Scene modeling code data -

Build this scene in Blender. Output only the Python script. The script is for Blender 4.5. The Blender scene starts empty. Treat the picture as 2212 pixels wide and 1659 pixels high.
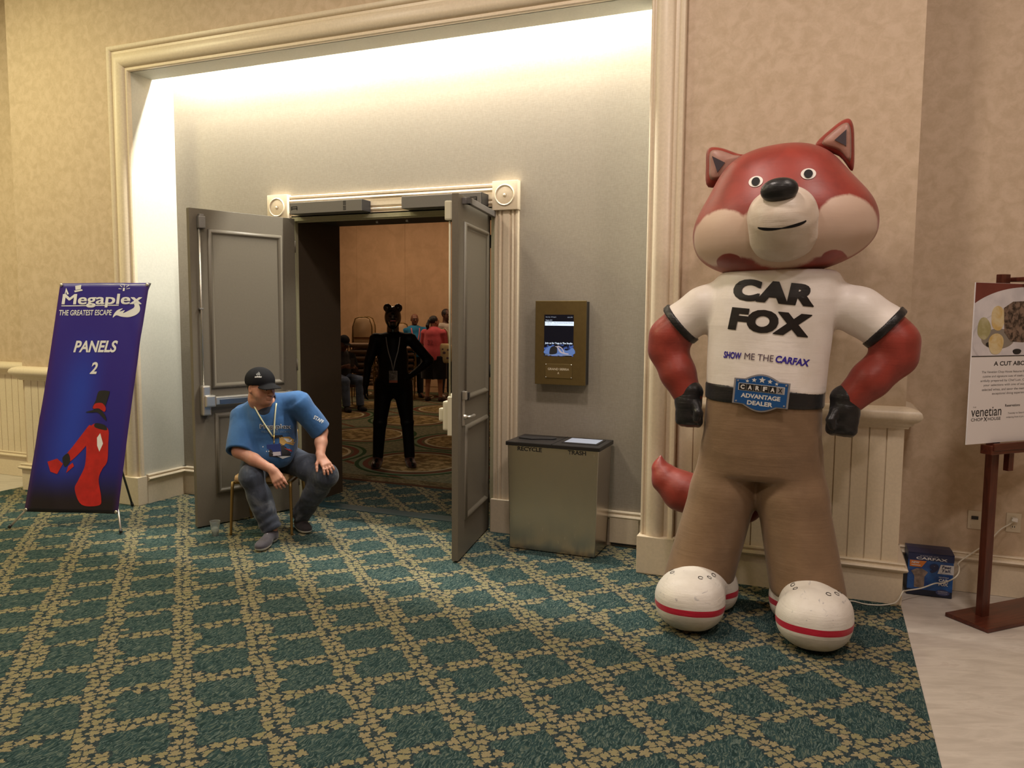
import bpy, bmesh, math, random
import numpy as np
from mathutils import Vector, Matrix
from mathutils.bvhtree import BVHTree
R = math.radians
sc = bpy.context.scene
COL = sc.collection
random.seed(7)

# ---------------------------------------------------------------- camera
cam_d = bpy.data.cameras.new('camera'); cam = bpy.data.objects.new('camera', cam_d); COL.objects.link(cam)
cF = Vector((-0.37426383, 0.92304778, -0.08893469)); cR = Vector((0.9264424, 0.376362, 0.00749119)); cU = Vector((-0.04038637, 0.07958918, 0.99600929))
cam.matrix_world = Matrix(((cR.x, cU.x, -cF.x, 0), (cR.y, cU.y, -cF.y, -5.0405), (cR.z, cU.z, -cF.z, 1.70), (0, 0, 0, 1)))
cam_d.sensor_width = 36; cam_d.lens = 1673.68 / 2212 * 36; cam_d.clip_end = 100; cam_d.clip_start = 0.05
sc.camera = cam

# ---------------------------------------------------------------- world, light, exposure
w = bpy.data.worlds.new('world'); sc.world = w; w.use_nodes = True
w.node_tree.nodes['Background'].inputs[0].default_value = (1.0, .86, .68, 1); w.node_tree.nodes['Background'].inputs[1].default_value = .05
sc.view_settings.view_transform = 'Standard'; sc.view_settings.look = 'None'
sc.view_settings.exposure = 0.0; sc.view_settings.gamma = 1; sc.view_settings.use_curve_mapping = False
sc.cycles.use_denoising = True; sc.cycles.max_bounces = 7; sc.cycles.diffuse_bounces = 4; sc.cycles.glossy_bounces = 3
sc.cycles.caustics_reflective = False; sc.cycles.caustics_refractive = False
sc.cycles.sample_clamp_indirect = 6

def area(name, loc, size, power, col, target=None, sy=None, spread=None):
    l = bpy.data.lights.new(name, 'AREA'); l.energy = power; l.color = col; l.size = size
    if sy: l.shape = 'RECTANGLE'; l.size_y = sy
    else: l.shape = 'DISK'
    if spread: l.spread = R(spread)
    o = bpy.data.objects.new(name, l); COL.objects.link(o); o.location = loc
    if target is not None:
        o.rotation_euler = (Vector(target) - Vector(loc)).to_track_quat('-Z', 'Y').to_euler()
    return o
WARM = (1.0, .85, .76); YEL = (1.0, .91, .52); COOL = (1.0, .97, .86)
# ceiling downlights of the foyer
for x, y, p, c in ((-9.2, -1.9, 112, YEL), (-6.6, -2.0, 98, YEL), (-3.9, -2.2, 50, (1, .88, .70)), (-1.4, -2.1, 64, WARM), (1.0, -2.2, 58, WARM),
                   (-7.5, -5.2, 50, (1, .87, .62)), (-3.6, -5.4, 52, (1, .88, .7)), (0.6, -5.2, 56, WARM), (3.2, -3.4, 40, WARM)):
    area('foyer_downlight', (x, y, 4.93), .42, p, c)
# fluorescent cove above the niche soffit
for i in range(4):
    area('cove_light', (-5.0 + i * 1.12, .37, 4.10), 1.02, 78, COOL, target=(-5.0 + i * 1.12, .44, 3.0), sy=.05)
# function room beyond the doors
area('room_downlight', (-6.2, 4.6, 4.3), 1.0, 20, (1, .74, .5))
area('room_downlight', (-9.0, 7.6, 4.3), 1.6, 52, (1, .68, .42))
area('room_downlight', (-6.0, 8.2, 4.3), 1.2, 40, (1, .68, .44))

# ---------------------------------------------------------------- helpers
def tag(o, label=None, cat=None, group=None, kind=None):
    if label: o['label'] = label
    if cat: o['category'] = cat
    if group: o['group'] = group
    if kind: o['kind'] = kind
    return o
def empty(name, loc, rz=0, **k):
    o = bpy.data.objects.new(name, None); COL.objects.link(o); o.location = loc; o.rotation_euler = (0, 0, rz); o.empty_display_size = .1
    return tag(o, **k)
def link(name, me, mat=None, parent=None, smooth=False, **k):
    o = bpy.data.objects.new(name, me); COL.objects.link(o)
    for m in (mat if isinstance(mat, (list, tuple)) else [mat]):
        if m: me.materials.append(m)
    if smooth: me.polygons.foreach_set('use_smooth', [True] * len(me.polygons))
    if parent: o.parent = parent
    return tag(o, **k)

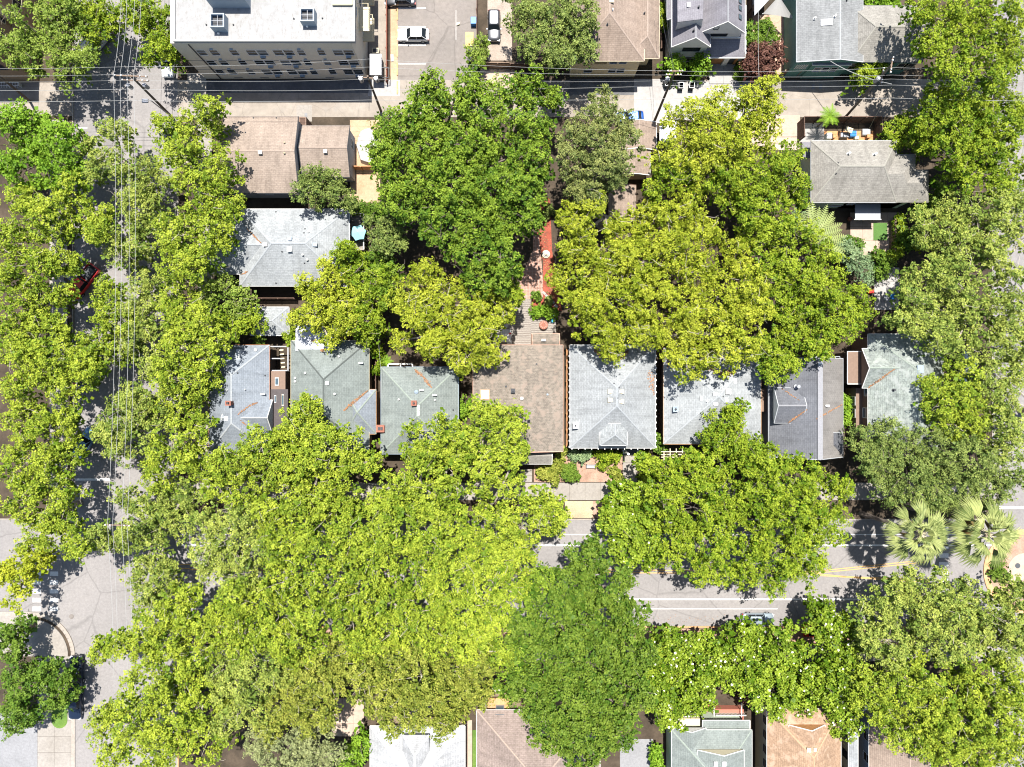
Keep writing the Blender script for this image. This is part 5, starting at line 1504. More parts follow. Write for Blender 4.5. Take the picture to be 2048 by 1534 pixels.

Stated exercise - Everything from the first line of the entries through the line that contains "sc.camera = cam" is to be reproduced exactly, except the pictures.

Solved exercise -
Build this scene in Blender. Output only the Python script. The script is for Blender 4.5. The Blender scene starts empty. Treat the picture as 2212 pixels wide and 1659 pixels high.
import bpy, bmesh, math, random
import numpy as np
from mathutils import Vector, Matrix
from mathutils.bvhtree import BVHTree
R = math.radians
sc = bpy.context.scene
COL = sc.collection
random.seed(7)

# ---------------------------------------------------------------- camera
cam_d = bpy.data.cameras.new('camera'); cam = bpy.data.objects.new('camera', cam_d); COL.objects.link(cam)
cF = Vector((-0.37426383, 0.92304778, -0.08893469)); cR = Vector((0.9264424, 0.376362, 0.00749119)); cU = Vector((-0.04038637, 0.07958918, 0.99600929))
cam.matrix_world = Matrix(((cR.x, cU.x, -cF.x, 0), (cR.y, cU.y, -cF.y, -5.0405), (cR.z, cU.z, -cF.z, 1.70), (0, 0, 0, 1)))
cam_d.sensor_width = 36; cam_d.lens = 1673.68 / 2212 * 36; cam_d.clip_end = 100; cam_d.clip_start = 0.05
sc.camera = cam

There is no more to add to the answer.